- _Given problem_
In the data below, find every line with the string "this" and pull it out.

3D scene scripts:
────────────────

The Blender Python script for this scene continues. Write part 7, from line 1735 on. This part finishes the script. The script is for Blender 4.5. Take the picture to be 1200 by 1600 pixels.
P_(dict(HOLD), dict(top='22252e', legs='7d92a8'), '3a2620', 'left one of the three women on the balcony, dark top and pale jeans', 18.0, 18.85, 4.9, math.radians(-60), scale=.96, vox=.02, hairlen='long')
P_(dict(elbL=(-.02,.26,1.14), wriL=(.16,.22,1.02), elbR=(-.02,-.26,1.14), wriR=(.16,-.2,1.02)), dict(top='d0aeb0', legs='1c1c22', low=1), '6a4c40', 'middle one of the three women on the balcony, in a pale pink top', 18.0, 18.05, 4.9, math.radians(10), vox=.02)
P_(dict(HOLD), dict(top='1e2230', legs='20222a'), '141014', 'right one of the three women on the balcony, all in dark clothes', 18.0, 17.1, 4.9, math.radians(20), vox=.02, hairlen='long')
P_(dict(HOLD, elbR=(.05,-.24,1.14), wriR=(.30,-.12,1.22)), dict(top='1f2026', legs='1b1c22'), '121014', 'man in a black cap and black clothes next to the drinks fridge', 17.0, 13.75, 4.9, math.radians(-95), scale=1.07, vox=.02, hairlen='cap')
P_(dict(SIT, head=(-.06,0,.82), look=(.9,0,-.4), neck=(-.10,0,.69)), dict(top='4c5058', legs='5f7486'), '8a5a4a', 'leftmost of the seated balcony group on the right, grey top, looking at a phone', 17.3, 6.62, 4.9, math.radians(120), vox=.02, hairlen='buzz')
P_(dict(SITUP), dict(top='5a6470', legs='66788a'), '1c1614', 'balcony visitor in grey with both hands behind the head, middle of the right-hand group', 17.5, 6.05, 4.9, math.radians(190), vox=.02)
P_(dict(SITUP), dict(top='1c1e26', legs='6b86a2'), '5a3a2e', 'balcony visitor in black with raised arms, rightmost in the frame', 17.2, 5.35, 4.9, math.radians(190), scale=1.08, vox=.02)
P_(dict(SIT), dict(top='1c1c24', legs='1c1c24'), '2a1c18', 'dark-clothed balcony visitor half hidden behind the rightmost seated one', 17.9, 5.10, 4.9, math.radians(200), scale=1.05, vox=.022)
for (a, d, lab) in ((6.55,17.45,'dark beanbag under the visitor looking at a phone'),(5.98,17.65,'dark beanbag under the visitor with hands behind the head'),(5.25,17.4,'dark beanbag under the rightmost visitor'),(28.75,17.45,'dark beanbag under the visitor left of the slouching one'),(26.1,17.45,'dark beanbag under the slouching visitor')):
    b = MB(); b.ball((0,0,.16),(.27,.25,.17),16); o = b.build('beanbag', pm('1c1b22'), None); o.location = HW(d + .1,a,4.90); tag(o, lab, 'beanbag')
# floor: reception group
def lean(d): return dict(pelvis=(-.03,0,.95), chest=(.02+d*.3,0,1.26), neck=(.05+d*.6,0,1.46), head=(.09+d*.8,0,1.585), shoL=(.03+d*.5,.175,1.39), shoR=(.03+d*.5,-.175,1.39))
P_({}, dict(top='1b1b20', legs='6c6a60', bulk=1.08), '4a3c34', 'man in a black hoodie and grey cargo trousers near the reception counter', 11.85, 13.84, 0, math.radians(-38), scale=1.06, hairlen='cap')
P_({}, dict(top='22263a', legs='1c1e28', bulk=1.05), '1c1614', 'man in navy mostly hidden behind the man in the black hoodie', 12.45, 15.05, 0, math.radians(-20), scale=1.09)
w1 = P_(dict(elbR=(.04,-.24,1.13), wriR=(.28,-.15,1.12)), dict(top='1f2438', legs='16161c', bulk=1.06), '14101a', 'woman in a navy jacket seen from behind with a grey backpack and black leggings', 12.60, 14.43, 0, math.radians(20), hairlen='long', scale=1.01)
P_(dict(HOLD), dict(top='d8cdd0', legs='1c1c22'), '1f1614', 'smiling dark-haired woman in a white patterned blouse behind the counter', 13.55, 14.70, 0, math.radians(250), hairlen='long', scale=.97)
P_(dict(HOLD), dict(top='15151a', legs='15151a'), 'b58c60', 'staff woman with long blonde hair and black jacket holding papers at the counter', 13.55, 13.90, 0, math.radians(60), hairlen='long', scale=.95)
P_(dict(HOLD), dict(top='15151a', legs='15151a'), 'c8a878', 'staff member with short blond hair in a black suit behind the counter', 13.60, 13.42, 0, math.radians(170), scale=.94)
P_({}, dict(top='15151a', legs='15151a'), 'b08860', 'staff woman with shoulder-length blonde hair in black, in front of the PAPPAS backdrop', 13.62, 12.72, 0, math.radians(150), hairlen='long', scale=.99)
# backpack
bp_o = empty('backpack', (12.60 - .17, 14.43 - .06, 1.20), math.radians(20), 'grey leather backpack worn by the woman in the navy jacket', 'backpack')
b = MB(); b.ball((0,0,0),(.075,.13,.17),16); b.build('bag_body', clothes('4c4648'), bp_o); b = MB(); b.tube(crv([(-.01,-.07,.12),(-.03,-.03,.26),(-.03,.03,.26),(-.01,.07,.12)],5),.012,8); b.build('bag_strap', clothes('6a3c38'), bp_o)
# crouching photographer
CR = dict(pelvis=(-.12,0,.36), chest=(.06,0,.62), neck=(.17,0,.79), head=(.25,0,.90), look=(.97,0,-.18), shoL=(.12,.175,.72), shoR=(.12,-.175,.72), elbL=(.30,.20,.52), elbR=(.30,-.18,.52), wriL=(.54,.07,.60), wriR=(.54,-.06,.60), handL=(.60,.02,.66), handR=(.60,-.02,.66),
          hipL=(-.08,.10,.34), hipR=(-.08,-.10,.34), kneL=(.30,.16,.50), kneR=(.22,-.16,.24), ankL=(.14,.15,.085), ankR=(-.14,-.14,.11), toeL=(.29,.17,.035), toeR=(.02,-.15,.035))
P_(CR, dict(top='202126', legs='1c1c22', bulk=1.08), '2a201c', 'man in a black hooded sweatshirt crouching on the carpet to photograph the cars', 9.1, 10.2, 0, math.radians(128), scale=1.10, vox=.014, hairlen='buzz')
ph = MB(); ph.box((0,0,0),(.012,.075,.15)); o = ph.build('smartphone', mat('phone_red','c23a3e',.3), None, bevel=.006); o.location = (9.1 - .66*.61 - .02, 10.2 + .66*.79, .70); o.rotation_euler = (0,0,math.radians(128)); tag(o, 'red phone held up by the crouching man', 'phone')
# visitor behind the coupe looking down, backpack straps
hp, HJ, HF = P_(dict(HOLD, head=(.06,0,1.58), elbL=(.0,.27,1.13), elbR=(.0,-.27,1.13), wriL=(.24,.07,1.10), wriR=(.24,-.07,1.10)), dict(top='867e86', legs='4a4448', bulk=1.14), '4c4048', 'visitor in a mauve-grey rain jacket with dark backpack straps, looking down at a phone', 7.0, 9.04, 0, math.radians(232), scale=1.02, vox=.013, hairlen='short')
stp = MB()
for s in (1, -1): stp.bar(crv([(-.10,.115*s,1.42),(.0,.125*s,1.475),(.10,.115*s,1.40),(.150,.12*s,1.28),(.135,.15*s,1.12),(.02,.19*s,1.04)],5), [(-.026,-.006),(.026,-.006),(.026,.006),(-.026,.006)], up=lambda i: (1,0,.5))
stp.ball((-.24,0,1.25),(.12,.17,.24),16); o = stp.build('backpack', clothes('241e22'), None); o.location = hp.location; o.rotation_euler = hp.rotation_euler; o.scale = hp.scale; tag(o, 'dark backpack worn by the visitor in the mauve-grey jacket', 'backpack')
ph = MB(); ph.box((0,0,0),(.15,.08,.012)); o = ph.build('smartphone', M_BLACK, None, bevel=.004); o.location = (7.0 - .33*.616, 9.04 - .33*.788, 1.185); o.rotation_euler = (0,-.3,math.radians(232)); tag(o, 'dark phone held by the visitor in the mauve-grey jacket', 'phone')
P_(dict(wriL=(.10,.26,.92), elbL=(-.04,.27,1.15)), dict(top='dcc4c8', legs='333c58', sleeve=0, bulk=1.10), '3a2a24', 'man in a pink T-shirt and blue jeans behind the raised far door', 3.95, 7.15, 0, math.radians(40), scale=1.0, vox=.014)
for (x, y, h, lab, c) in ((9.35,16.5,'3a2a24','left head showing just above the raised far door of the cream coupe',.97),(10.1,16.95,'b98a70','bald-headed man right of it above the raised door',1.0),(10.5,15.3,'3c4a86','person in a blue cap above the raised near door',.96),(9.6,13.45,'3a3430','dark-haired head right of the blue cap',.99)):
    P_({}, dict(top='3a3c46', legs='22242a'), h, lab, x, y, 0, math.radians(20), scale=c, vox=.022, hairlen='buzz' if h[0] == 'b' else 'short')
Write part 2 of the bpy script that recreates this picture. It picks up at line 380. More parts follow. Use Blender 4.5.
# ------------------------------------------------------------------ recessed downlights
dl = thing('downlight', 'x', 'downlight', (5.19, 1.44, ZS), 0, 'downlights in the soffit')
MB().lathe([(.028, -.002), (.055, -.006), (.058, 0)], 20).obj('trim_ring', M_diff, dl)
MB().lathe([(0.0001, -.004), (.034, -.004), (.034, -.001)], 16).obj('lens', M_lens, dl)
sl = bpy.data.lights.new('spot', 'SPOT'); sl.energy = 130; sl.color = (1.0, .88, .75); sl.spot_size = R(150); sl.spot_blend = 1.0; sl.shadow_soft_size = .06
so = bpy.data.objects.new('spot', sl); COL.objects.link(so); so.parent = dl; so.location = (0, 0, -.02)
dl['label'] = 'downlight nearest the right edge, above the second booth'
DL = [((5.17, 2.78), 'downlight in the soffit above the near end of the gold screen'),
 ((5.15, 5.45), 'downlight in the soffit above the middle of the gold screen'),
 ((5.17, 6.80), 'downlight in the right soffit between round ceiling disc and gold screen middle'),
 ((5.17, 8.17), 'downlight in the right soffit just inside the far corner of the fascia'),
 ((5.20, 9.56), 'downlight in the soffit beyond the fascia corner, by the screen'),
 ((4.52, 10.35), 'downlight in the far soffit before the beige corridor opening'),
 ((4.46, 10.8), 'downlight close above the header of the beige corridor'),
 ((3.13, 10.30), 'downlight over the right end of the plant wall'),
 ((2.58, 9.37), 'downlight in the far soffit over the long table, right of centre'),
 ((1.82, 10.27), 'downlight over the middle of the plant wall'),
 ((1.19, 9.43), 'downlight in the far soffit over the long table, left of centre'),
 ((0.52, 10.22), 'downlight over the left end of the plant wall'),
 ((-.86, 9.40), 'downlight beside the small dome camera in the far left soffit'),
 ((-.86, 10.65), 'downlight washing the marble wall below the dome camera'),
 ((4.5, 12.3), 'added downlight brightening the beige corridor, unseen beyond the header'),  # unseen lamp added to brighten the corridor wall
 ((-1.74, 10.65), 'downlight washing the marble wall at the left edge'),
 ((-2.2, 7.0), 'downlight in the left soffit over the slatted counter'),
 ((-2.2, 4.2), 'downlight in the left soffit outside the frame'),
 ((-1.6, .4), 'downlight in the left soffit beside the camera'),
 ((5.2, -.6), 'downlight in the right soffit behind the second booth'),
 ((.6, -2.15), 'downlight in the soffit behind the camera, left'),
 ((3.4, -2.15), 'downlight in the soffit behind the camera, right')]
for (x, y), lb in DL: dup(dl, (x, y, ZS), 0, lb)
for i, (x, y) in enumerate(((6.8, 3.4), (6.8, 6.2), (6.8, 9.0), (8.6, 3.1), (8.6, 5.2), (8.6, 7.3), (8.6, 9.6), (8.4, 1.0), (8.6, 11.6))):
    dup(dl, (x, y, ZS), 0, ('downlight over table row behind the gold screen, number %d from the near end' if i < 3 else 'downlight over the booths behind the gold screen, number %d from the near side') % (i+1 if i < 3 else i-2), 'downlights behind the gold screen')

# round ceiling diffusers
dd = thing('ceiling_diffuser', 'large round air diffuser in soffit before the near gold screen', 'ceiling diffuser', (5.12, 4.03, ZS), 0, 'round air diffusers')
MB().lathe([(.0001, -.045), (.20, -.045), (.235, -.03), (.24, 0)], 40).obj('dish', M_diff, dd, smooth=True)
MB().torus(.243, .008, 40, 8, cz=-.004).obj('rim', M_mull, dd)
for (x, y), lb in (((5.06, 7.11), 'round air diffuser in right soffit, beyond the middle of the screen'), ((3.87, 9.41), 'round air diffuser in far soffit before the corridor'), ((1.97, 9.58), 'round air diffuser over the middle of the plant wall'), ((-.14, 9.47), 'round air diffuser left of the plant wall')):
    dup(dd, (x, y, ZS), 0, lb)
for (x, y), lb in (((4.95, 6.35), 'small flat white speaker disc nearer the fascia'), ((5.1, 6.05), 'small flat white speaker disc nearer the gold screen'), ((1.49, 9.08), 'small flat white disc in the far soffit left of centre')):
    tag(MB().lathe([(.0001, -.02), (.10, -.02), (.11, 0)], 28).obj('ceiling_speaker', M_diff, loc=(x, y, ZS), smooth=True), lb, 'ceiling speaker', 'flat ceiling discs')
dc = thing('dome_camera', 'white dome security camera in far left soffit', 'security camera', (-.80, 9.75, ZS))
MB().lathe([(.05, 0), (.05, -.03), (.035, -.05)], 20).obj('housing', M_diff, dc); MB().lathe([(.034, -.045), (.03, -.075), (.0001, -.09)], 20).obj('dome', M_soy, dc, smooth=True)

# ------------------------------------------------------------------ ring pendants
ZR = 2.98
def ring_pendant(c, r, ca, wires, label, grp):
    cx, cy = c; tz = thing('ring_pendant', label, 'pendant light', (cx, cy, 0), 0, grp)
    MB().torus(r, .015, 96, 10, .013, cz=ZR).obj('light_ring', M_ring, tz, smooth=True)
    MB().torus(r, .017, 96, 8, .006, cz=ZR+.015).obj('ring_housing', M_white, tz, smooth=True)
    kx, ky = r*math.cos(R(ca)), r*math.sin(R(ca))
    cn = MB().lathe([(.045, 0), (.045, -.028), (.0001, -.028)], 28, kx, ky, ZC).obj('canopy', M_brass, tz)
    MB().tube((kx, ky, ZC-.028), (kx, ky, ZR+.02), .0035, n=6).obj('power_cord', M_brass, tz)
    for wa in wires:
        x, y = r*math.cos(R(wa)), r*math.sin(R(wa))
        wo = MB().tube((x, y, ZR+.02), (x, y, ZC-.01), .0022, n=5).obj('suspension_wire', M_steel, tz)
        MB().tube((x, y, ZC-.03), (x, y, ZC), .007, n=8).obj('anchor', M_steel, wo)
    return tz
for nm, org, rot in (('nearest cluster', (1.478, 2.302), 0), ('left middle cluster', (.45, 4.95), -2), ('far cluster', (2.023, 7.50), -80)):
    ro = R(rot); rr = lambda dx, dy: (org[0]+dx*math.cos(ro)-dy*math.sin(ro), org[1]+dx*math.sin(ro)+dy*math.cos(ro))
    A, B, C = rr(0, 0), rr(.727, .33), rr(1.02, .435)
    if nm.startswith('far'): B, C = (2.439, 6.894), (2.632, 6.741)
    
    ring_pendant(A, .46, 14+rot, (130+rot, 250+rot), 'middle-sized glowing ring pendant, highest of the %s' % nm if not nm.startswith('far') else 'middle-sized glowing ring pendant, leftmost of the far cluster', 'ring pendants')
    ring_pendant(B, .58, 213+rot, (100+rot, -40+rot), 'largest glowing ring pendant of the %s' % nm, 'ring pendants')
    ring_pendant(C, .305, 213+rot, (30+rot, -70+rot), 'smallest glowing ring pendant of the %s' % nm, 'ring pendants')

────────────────

- _Result of the task_
The Blender Python script for this scene continues. Write part 7, from line 1735 on. This part finishes the script. The script is for Blender 4.5. Take the picture to be 1200 by 1600 pixels.
Write part 2 of the bpy script that recreates this picture. It picks up at line 380. More parts follow. Use Blender 4.5.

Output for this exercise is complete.